Qui aurait pu prédire l’effondrement de MaPrimeRénov’ ?
Ceux, peut-être, qui dès la naissance du dispositif s’inquiétaient des faiblesses du mécanisme de mandataire financier. Permettre aux entreprises de percevoir les aides à la place du particulier, n’ouvrait-il pas la voie à des fraudeurs en tout genre ? Objection rejetée, le Gouvernement de l’époque est passé en force.
Ceux, peut-être, qui, dès la fin 2022, s’alarmaient des délais de paiement excessivement longs de l’Anah, mettant en danger (déjà) des milliers d’entreprises qui s’étaient engagées dans le dispositif. Objection rejetée, tout était alors sous contrôle, même si un petit regain de fraude expliquait les retards de l’Anah.
Ceux, peut-être, qui début 2023, faisaient éclater la question des fraudes au grand jour. Enquête journalistique, commission d’enquête parlementaire au Sénat… : les mécaniques et l’ampleur de la fraude étaient mises au grand jour. Objection rejetée. « Vous ne parlez que de 3 % des dossiers, les 97 % restants sont parfaits », nous rétorquaient alors les conseillers ministériels, avec l’aplomb qui caractérise la fonction.
Ceux, peut-être, qui doutaient de la capacité de l’Anah à piloter efficacement le financement de la rénovation d’ampleur, et s’alarmaient de l’usine à gaz en cours de création.
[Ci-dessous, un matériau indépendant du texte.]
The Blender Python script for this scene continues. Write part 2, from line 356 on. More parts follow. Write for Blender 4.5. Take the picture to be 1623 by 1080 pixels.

Objection rejetée, avec un nouveau passage en force, avant un repli en rase campagne en mai 2024, face à l’effondrement de la demande.
Ceux, peut-être, qui alertent à nouveau sur des délais de paiement anormalement longs, dans un contexte économique très tendu, et alors que la lutte contre la fraude a beaucoup progressé. Objection rejetée, la situation était totalement sous contrôle, et toute la faute pesait sur ces fraudeurs qualifiés d’imaginaires deux ans auparavant, mais désormais si utiles pour masquer les carences de l’administration.
Ceux, enfin, qui dès avril suspectaient de grandes manœuvres autour de MaPrimeRénov’ : resserrement local des critères, dépassement des services de l’Anah, enveloppe budgétaire notoirement insuffisante, incapacité de l’Anah à valoriser les CEE, perte de l’accréditation Cofrac pour une partie des contrôles de Bureau Veritas, prestataire de l’Anah. Objection rejetée, ces problèmes n’existent pas.
On connaît la suite : en un article du Parisien et deux interventions d’Eric Lombard au Sénat, MaPrimeRénov’ est gelée. Et le Gouvernement d’employer à nouveau le mot de « concertation » pour sortir de l’impasse. A trop avoir joué en solo ces dernières années, pas sûr qu’il puisse maintenant compter sur l’orchestre des acteurs de la rénovation énergétique pour dissimuler le fait qu’il ne maîtrise aucune mesure de sa partition.